Cricket greats Kevin Pietersen and Ricky Ponting has given contrasting reactions to England’s bold declaration call on day 1 of the ongoing first Ashes Test at Edgbaston.
England left the cricketing world stunned with their bold call to declare towards the end of day when the score was 393 for 8. Former captain Joe Root’s stunning unbeaten knock of 118 helped England recover from 176 for 5 to 393 for 8 before Ben Stokes decided that his team has had enough with the bat as he executed the earliest first-innings declaration in Ashes history.
Batting first, England lost Ben Duckett cheaply before Zak Crawley’s impressive fifty put them on top. However, Australia struck at regular intervals to have England reeling at 176 for 5. Root and Jonny Bairstow, who scored 78, then added 121 runs before Root combined with lower-order players to take his team to a good total in the first innings. In reply, Australia were on 14 for no loss at stumps.
Kevin Pietersen and Ricky Ponting on the declaration:
Speaking after Stokes’ bold call, former England captain Kevin Pietersen bluntly said that he did not like the declaration. Pietersen said that England should have tried scoring 400 or 450 reasons for psychological reasons although he left the possibility of him being proven wrong open.
“I don’t think that’s the nature of his captaincy (in and out fields from Stokes). It’s difficult to answer because we did not see much in it this evening. And I did that Test match last year against India with you guys, it was a wicket that did get better for batting, and I think that tomorrow (Saturday) could be the most beautiful day. That’s why I am… I didn’t like the declaration,” Pietersen told Sky Sports.
“We will find out if it’s the right thing to have done. I always got told 400… get to 400, 450 in the first innings of a Test match. It’s psychological. Maybe I am being too critical, I don’t know, we will see,” he added.
However, Ricky Ponting contradicted Pietersen and said that the call was not totally unexpected. One of the game’s most decorated captains and batsmen, the former Australia skipper said that he loved the declaration call from the hosts.

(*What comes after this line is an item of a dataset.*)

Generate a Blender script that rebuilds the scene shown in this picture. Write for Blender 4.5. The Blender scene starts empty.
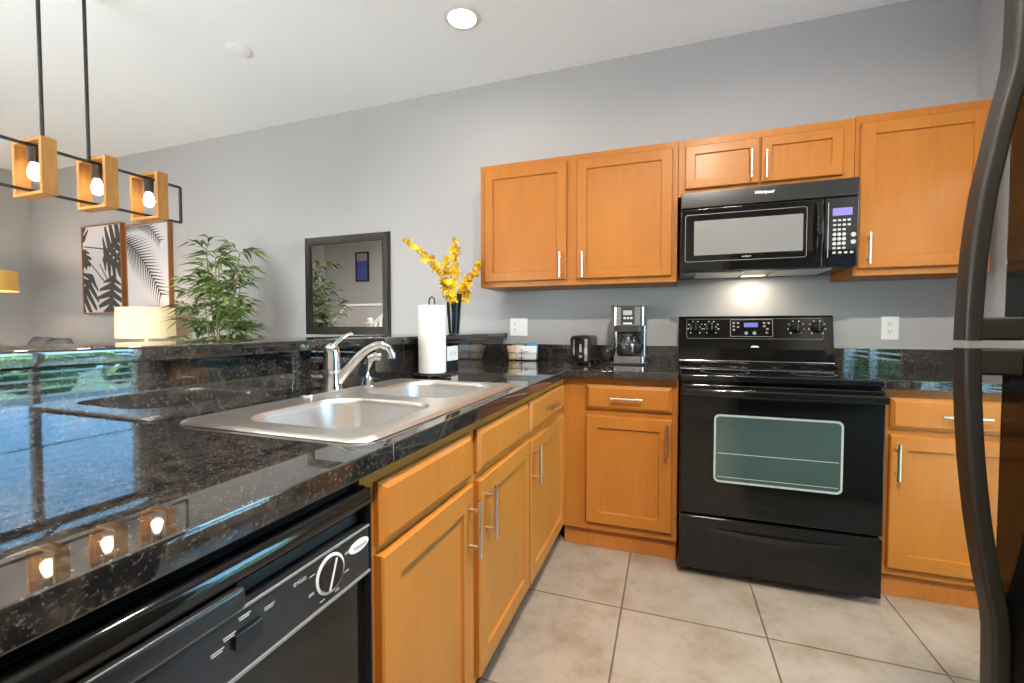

“We were sort of expecting it, weren’t we? They were up with the scoring rate and had a chance to get the Australians out for 15-20 minutes tonight. I love it, to be honest. That’s all about Ben Stokes and the new attitude of this current England regime under Stokes and McCullum,” Ponting was quoted as saying to the official broadcasters.
“They are doing everything to take the game forward and give themselves the best chance of winning games. They are trying to capitalise and seize the moment,” he added.